BEGIN Recorded information
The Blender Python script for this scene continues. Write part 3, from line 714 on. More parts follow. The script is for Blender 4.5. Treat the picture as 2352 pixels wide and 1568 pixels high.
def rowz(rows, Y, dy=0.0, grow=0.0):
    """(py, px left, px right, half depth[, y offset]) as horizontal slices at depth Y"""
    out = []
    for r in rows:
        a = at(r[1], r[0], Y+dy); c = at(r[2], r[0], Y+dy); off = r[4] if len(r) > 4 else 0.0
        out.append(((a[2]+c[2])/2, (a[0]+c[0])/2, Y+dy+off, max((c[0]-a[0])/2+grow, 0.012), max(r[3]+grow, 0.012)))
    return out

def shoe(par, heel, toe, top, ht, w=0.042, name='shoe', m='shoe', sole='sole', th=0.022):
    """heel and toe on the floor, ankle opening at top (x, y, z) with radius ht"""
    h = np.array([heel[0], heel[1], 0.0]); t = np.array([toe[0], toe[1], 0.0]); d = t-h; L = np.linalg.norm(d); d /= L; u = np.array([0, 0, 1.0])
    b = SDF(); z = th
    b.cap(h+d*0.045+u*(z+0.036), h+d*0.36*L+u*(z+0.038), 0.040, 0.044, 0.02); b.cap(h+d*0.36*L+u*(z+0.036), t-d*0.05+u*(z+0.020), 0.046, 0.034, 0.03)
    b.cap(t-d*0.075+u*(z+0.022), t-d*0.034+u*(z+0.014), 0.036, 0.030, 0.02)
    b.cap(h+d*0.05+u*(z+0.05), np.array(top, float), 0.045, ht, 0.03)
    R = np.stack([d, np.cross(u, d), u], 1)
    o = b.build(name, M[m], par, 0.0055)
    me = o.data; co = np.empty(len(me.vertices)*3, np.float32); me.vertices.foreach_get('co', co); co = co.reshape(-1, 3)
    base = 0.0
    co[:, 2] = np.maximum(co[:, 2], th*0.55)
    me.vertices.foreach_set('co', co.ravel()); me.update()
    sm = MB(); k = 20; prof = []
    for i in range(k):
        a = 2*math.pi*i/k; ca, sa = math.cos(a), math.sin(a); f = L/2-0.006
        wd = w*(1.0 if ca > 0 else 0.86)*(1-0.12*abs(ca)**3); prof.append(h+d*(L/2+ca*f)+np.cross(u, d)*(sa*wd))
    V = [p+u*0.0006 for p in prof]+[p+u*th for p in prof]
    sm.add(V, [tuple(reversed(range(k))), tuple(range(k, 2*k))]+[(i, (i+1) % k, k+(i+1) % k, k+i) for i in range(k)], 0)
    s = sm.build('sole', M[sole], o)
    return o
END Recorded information
# What is being asked:
Copy out the whole listing exactly.

# Output of the task:
The Blender Python script for this scene continues. Write part 3, from line 714 on. More parts follow. The script is for Blender 4.5. Treat the picture as 2352 pixels wide and 1568 pixels high.
def rowz(rows, Y, dy=0.0, grow=0.0):
    """(py, px left, px right, half depth[, y offset]) as horizontal slices at depth Y"""
    out = []
    for r in rows:
        a = at(r[1], r[0], Y+dy); c = at(r[2], r[0], Y+dy); off = r[4] if len(r) > 4 else 0.0
        out.append(((a[2]+c[2])/2, (a[0]+c[0])/2, Y+dy+off, max((c[0]-a[0])/2+grow, 0.012), max(r[3]+grow, 0.012)))
    return out

def shoe(par, heel, toe, top, ht, w=0.042, name='shoe', m='shoe', sole='sole', th=0.022):
    """heel and toe on the floor, ankle opening at top (x, y, z) with radius ht"""
    h = np.array([heel[0], heel[1], 0.0]); t = np.array([toe[0], toe[1], 0.0]); d = t-h; L = np.linalg.norm(d); d /= L; u = np.array([0, 0, 1.0])
    b = SDF(); z = th
    b.cap(h+d*0.045+u*(z+0.036), h+d*0.36*L+u*(z+0.038), 0.040, 0.044, 0.02); b.cap(h+d*0.36*L+u*(z+0.036), t-d*0.05+u*(z+0.020), 0.046, 0.034, 0.03)
    b.cap(t-d*0.075+u*(z+0.022), t-d*0.034+u*(z+0.014), 0.036, 0.030, 0.02)
    b.cap(h+d*0.05+u*(z+0.05), np.array(top, float), 0.045, ht, 0.03)
    R = np.stack([d, np.cross(u, d), u], 1)
    o = b.build(name, M[m], par, 0.0055)
    me = o.data; co = np.empty(len(me.vertices)*3, np.float32); me.vertices.foreach_get('co', co); co = co.reshape(-1, 3)
    base = 0.0
    co[:, 2] = np.maximum(co[:, 2], th*0.55)
    me.vertices.foreach_set('co', co.ravel()); me.update()
    sm = MB(); k = 20; prof = []
    for i in range(k):
        a = 2*math.pi*i/k; ca, sa = math.cos(a), math.sin(a); f = L/2-0.006
        wd = w*(1.0 if ca > 0 else 0.86)*(1-0.12*abs(ca)**3); prof.append(h+d*(L/2+ca*f)+np.cross(u, d)*(sa*wd))
    V = [p+u*0.0006 for p in prof]+[p+u*th for p in prof]
    sm.add(V, [tuple(reversed(range(k))), tuple(range(k, 2*k))]+[(i, (i+1) % k, k+(i+1) % k, k+i) for i in range(k)], 0)
    s = sm.build('sole', M[sole], o)
    return o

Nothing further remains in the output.